No doubt, but ultimately they still had to pay it. Before SpaceX really embraced vertical integration, they got dicked around by a lot of suppliers who inflated their costs as soon as they thought they had a captive target. Probably not all of this was malicious, in that the low volumes in aerospace HW tend to lead to high overhead and “risk-adjusted” prices. Regardless, if you can’t do it yourself, then you have to pay someone, and that someone might have you over a barrel.
That’s also fair. SpaceX is still growing and even if their reuse is beneficial “on paper”, that doesn’t necessarily mean their launches are profitable as a whole. If nothing else, they’ve invested quite a bit in reuse and it’s not yet clear that the investment will ever really be paid back.
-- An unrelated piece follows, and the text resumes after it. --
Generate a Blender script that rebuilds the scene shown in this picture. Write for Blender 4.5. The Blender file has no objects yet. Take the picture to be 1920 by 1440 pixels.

As for reducing bottlenecks, they’ve basically said as much regarding fairing reuse when Musk isn’t making imaginative analogies about airdropping pallets of money. Depending on how the numbers worked out, it could be advantageous to spend more on refurbishment if it meant you could avoid a big capital expenditure. A $100M autoclave that sits idle in lean times is a waste. If you can avoid that at the expense of some labor-intensive refurbishment, then at least you can reassign/fire those people if you don’t need the throughput right now.
There appears to be a major roadblock to a manned exploration of Mars. Admittedly, I think Stranger may have spoken to this in an earlier post, but NASA has extremely stringent policies related to contamination, which would not be easy for a manned mission to adhere to. And they seem to be in control of any missions that are US-based, including private launches and unmanned probes, so no US company is sending anything to Mars any time soon. There is a tad more world than the US here, though.